SÜRECİN ADINI DOĞRU KOYMAK

Sonuç olarak Bahçeli’nin çağrısı içerden ya da dışardan gelebilecek terörün sona ermesi Türkiye için önemlidir ama şu da açık ki, PKK’nın ister içerden, ister dışardan tehdit olmaktan çıkmasının ilk yolu Türkiye’nin demokratikleşmesinden, siyasetin alanın genişlemesinden geçmektedir. Muhalefetin siyasi önceliği de bunu sağlamak olmalıdır. 

Şunu unutmayalım ki, “PKK bir sonuçtur” ve bugüne kadar bu sonuca yol açan “nedenleri” konuşmadan, onları ortadan kaldırmadan sadece konjonktürel endişeler ve sınır dışındaki Kürt varlığı endişesiyle Öcalan’ın varsayılan gücü üzerinden PKK ve YPG silah bırakması sağlansa bile –evet bu çok önemlidir-, önümüzde demokratikleşme gibi bir gündem bulunmaktadır. Kaldı ki iktidara bloğuna göre Kürt sorunu yoktur. 

Oysa konu bu konu, 28 Aralık tarihli görüşmede Öcalan’ın açıklamasında;

“- Bütün bu çabalarımız, ülkeyi hak ettiği düzeye taşıyacak ve aynı zamanda demokratik bir dönüşüm için de çok kıymetli bir kılavuz olacaktır. 

- Devir Türkiye ve bölge için barış, demokrasi ve kardeşlik devridir.”

şeklinde yer almaktadır. 

Ancak karşımızdaki gerçek şudur; mevcut koşullar ve ilerleyen süreç demokratikleşme adına ortaya hiçbir şey konmamaktadır. Tam tersine manzara, öncelikle Öcalan’ın şartlarının iyileştirilmesi karşılığı, DEM Parti’nin anayasa değişliği sürecinde iktidara destek vermesidir. 

Son olarak şunu ifade edelim.
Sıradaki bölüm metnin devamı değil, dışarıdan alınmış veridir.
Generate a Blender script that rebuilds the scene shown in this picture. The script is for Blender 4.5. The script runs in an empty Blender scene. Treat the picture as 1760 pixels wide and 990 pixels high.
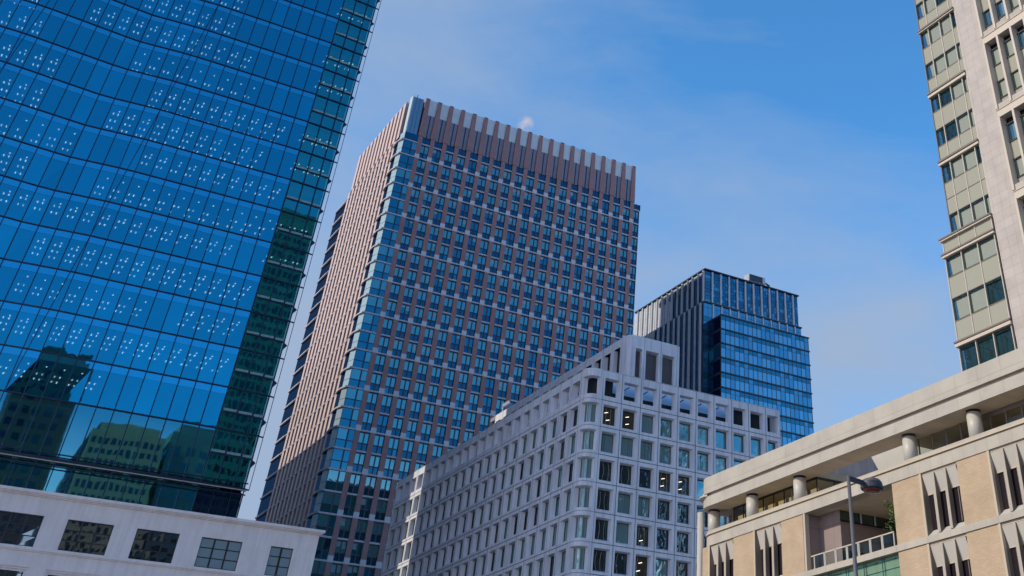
import bpy, math, random
from mathutils import Vector
random.seed(7)
R = math.radians
scn = bpy.context.scene
col = scn.collection

# ------------------------------------------------------------------ camera
cam_d = bpy.data.cameras.new('camera')
cam = bpy.data.objects.new('camera', cam_d)
col.objects.link(cam)
scn.camera = cam
cam.location = (0, 0, 1.6)
cam.rotation_euler = (R(90 + 42.376), 0, R(55.57 - 90))
cam_d.sensor_width = 36
cam_d.lens = 1817.97 * 36 / 1760
cam_d.shift_x = -(1233.0 - 880) / 1760
cam_d.shift_y = -(495 + 146.04) / 1760
cam_d.clip_start = 0.1
cam_d.clip_end = 6000

# ------------------------------------------------------------------ light
SUN_AZ, SUN_EL = R(168), R(33)          # azimuth counted from +X towards +Y
sv = Vector((math.cos(SUN_AZ) * math.cos(SUN_EL), math.sin(SUN_AZ) * math.cos(SUN_EL), math.sin(SUN_EL)))
w = bpy.data.worlds.new('World')
scn.world = w
w.use_nodes = True
nt = w.node_tree
nt.nodes.clear()
out = nt.nodes.new('ShaderNodeOutputWorld')
bg = nt.nodes.new('ShaderNodeBackground')
sky = nt.nodes.new('ShaderNodeTexSky')
sky.sky_type = 'NISHITA'
sky.sun_disc = False
sky.sun_elevation = SUN_EL
sky.sun_rotation = math.pi / 2 - SUN_AZ
sky.air_density = 1.0
sky.dust_density = 0.3
sky.ozone_density = 4.0
bg.inputs['Strength'].default_value = 0.15
tc = nt.nodes.new('ShaderNodeTexCoord')
mp = nt.nodes.new('ShaderNodeMapping')
mp.inputs['Scale'].default_value = (1.0, 1.0, 2.6)
mp.inputs['Rotation'].default_value = (0.3, 0.2, 0.5)
nz = nt.nodes.new('ShaderNodeTexNoise')
nz.inputs['Scale'].default_value = 1.9
nz.inputs['Detail'].default_value = 7
nz.inputs['Roughness'].default_value = 0.55
nz.inputs['Distortion'].default_value = 0.5
mx = nt.nodes.new('ShaderNodeMixRGB')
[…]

Elbette sınır dışından ya da içerden gelecek her türlü terörü önlemek, güvenlik kuvvetlerinin en temel görevidir. 

Ama terörü bir ihtimal olmaktan çıkaracak ise ülke içinde demokrasinin, özgürlüğün ve siyasetin alanının genişlemesidir. Bu yönde adım atılmadığı her süreç, içerdeki otoriterleşmeyi tahkim edeceğini de unutmamalıyız. 

Bahçeli Meclis Grubundaki konuşmasında; “Doğudan batıya, kuzeyden güneye türkülerimiz söylenecek, oyun havalarımız çalınacak, eller birleşecek, kem gözler def edilecek, kekik kokulu dağlarımızda papatyalar toplanacak” sözleri aklıma ister istemez Ahmed Arif’in dizeleri geldi. 

“Haberin var mı taş duvar?
Demir kapı, kör pencere,
Yastığım, ranzam, zincirim,
Uğruna ölümlere gidip geldiğim,
Zulamdaki mahzun resim,
Haberin var mi?
Görüşmecim, yeşil soğan göndermiş,
Karanfil kokuyor cigaram
Dağlarına bahar gelmiş memleketimin...”

ÇAĞRI NEVRUZ’DAN ÖNCE GELEBİLİR

Son olarak bazı kulis bilgilerini paylaşalım.

DEM Parti heyeti izin alınırsa Perşembe ya da Cuma Selahattin Demirtaş’ı ziyaret edecek sonrasında ise İmralı’ya ikinci bir ziyaret yapılacak.

Bu ziyaret sonrasında Öcalan yeni mesajları topluma açıklanacak ama bu açıklamada bir çağrı olmayacak. Çünkü ziyaretler sürecek. Bu aşamada öncelikli hedef, Öcalan üzerindeki tecridin kaldırılması. Çağrı ikincil.

Öcalan’ın çağrısı bu aşamada en erken gündeme gelme tarihi 21 Mart Nevruz olması muhtemeldir.